#### Task directions
Begin with the first line and repeat exactly through the line containing "SC.camera = cam_o"; leave every image out.

[start of Raw data]

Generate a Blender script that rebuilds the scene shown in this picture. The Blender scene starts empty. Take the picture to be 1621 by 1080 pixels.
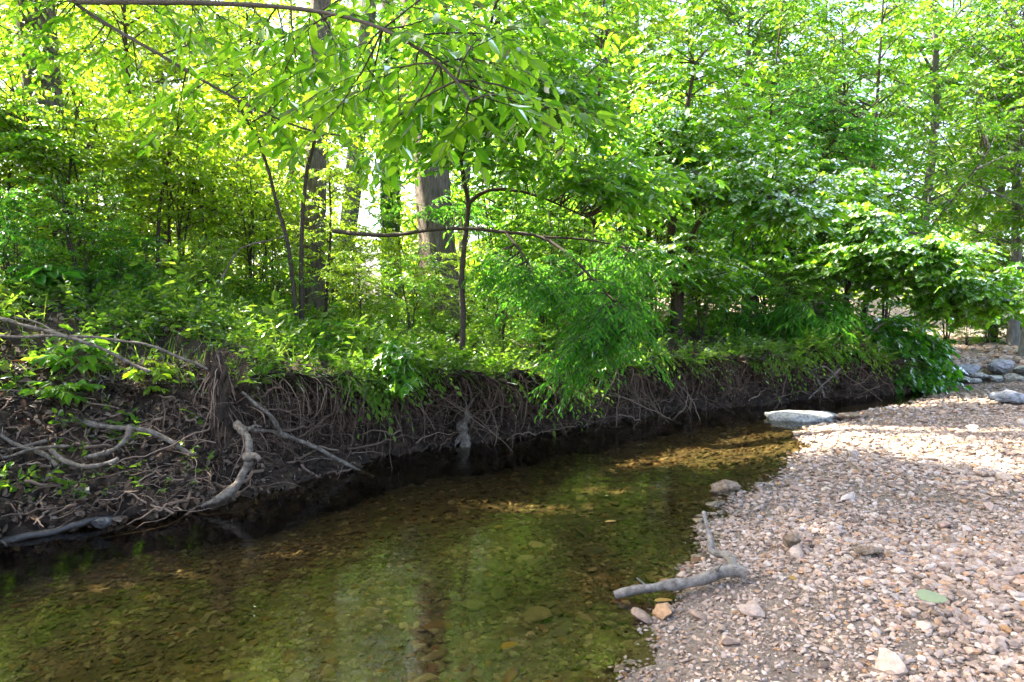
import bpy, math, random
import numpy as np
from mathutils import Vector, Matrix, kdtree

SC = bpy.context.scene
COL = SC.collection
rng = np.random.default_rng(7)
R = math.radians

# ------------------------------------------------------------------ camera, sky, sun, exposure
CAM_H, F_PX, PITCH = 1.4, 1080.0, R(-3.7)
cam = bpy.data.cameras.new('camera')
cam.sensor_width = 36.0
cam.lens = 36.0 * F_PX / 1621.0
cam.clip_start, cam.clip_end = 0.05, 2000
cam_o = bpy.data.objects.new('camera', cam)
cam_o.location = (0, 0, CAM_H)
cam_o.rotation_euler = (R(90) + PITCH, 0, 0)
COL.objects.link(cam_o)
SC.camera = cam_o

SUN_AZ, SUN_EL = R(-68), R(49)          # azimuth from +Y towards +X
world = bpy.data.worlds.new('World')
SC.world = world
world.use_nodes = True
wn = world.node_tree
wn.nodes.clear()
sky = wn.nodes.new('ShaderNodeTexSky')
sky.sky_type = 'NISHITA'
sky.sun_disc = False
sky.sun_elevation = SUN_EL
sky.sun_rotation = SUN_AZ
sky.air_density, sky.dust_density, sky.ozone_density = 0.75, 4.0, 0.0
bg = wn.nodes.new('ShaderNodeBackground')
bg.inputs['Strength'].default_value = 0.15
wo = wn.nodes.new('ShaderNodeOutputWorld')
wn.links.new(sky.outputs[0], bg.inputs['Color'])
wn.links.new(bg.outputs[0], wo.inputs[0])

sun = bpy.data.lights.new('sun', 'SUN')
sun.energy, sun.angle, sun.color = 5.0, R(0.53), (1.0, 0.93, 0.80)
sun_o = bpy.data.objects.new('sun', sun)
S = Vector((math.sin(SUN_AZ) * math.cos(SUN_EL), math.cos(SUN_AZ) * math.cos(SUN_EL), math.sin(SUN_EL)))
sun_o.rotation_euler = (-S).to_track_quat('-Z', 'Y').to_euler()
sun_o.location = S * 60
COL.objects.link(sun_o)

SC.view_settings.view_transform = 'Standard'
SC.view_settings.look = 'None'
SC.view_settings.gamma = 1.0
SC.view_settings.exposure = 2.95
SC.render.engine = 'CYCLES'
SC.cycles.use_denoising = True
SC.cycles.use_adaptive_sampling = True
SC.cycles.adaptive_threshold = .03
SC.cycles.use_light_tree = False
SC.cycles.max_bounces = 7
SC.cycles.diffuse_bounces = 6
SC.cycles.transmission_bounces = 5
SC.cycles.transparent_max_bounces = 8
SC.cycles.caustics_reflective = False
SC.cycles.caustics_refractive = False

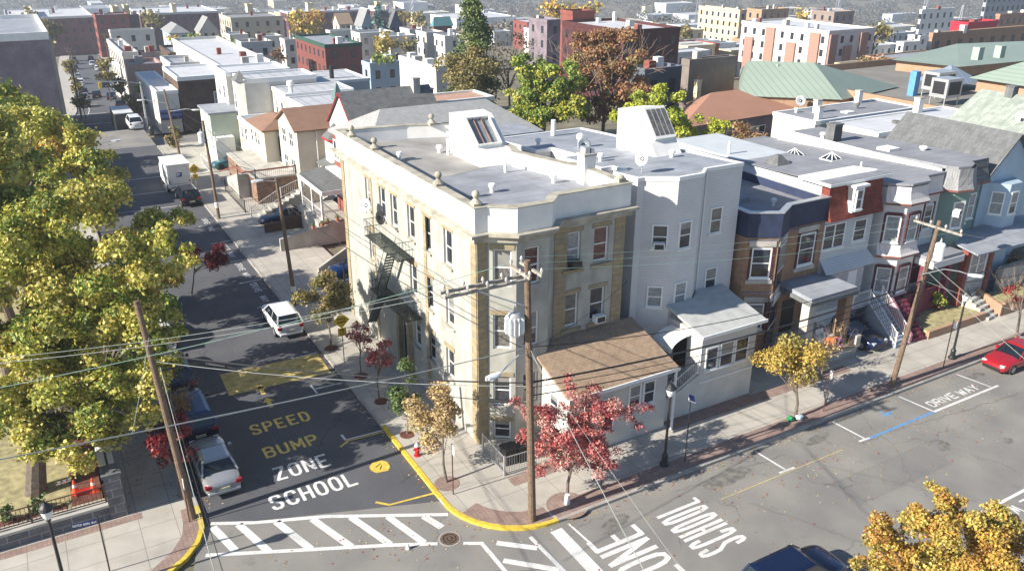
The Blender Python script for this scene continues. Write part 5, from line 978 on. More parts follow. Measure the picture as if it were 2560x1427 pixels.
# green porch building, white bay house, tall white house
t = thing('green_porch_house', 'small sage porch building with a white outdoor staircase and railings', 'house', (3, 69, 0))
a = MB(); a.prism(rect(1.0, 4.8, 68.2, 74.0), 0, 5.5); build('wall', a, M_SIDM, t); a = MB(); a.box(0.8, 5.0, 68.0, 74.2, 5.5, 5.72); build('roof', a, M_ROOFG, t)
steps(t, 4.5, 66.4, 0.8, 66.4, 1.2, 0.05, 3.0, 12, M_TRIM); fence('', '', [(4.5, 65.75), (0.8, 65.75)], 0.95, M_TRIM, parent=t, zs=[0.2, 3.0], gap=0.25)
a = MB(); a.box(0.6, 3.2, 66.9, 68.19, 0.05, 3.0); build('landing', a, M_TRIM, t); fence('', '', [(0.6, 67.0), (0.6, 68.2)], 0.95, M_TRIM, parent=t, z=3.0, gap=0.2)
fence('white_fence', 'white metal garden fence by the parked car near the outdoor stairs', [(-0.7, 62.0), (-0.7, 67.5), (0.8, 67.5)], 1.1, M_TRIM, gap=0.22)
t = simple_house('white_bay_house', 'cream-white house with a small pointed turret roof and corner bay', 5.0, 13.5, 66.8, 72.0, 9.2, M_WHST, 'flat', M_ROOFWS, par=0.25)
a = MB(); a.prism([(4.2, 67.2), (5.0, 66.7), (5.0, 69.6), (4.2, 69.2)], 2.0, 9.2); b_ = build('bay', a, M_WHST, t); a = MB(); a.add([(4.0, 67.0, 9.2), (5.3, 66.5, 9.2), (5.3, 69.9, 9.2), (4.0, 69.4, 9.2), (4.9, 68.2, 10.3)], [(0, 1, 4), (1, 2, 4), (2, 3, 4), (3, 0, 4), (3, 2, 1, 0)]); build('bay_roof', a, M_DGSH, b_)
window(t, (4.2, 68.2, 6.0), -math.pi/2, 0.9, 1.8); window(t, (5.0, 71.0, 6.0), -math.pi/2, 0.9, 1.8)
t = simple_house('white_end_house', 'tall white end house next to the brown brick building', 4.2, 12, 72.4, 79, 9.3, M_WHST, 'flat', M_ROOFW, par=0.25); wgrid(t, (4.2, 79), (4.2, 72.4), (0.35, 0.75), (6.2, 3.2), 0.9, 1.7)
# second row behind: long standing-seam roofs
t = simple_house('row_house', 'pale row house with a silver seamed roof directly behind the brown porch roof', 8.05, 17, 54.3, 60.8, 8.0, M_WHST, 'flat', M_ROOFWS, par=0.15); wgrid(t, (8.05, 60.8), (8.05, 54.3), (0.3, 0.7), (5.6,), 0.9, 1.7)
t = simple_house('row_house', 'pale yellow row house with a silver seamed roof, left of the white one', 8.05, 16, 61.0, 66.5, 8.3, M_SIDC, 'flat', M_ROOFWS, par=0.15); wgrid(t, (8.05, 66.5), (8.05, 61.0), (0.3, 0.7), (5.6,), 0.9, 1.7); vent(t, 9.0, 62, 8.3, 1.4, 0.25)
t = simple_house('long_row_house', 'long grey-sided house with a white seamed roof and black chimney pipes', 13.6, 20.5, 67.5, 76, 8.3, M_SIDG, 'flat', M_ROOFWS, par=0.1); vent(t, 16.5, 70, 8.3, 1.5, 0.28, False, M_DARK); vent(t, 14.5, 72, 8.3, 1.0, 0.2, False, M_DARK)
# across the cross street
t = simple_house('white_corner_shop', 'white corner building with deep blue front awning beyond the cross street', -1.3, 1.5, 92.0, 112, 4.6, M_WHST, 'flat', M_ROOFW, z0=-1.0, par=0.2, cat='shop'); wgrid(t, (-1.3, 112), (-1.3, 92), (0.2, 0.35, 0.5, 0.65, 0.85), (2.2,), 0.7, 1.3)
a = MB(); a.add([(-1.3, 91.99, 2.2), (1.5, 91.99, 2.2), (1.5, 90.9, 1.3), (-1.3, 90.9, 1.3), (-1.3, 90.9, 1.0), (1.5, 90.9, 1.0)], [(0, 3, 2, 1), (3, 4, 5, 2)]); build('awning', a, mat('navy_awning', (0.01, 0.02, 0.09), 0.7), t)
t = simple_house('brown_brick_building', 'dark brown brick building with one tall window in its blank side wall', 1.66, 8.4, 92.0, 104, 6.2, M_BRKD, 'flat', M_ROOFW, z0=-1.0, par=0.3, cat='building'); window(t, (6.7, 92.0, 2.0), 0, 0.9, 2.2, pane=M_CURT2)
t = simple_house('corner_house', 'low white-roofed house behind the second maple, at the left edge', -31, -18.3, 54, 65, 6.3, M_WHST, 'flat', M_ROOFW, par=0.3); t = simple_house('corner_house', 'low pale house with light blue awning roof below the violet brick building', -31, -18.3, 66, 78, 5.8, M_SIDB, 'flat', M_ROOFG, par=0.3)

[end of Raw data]

#### Solved exercise
Generate a Blender script that rebuilds the scene shown in this picture. The Blender scene starts empty. Take the picture to be 1621 by 1080 pixels.
import bpy, math, random
import numpy as np
from mathutils import Vector, Matrix, kdtree

SC = bpy.context.scene
COL = SC.collection
rng = np.random.default_rng(7)
R = math.radians

# ------------------------------------------------------------------ camera, sky, sun, exposure
CAM_H, F_PX, PITCH = 1.4, 1080.0, R(-3.7)
cam = bpy.data.cameras.new('camera')
cam.sensor_width = 36.0
cam.lens = 36.0 * F_PX / 1621.0
cam.clip_start, cam.clip_end = 0.05, 2000
cam_o = bpy.data.objects.new('camera', cam)
cam_o.location = (0, 0, CAM_H)
cam_o.rotation_euler = (R(90) + PITCH, 0, 0)
COL.objects.link(cam_o)
SC.camera = cam_o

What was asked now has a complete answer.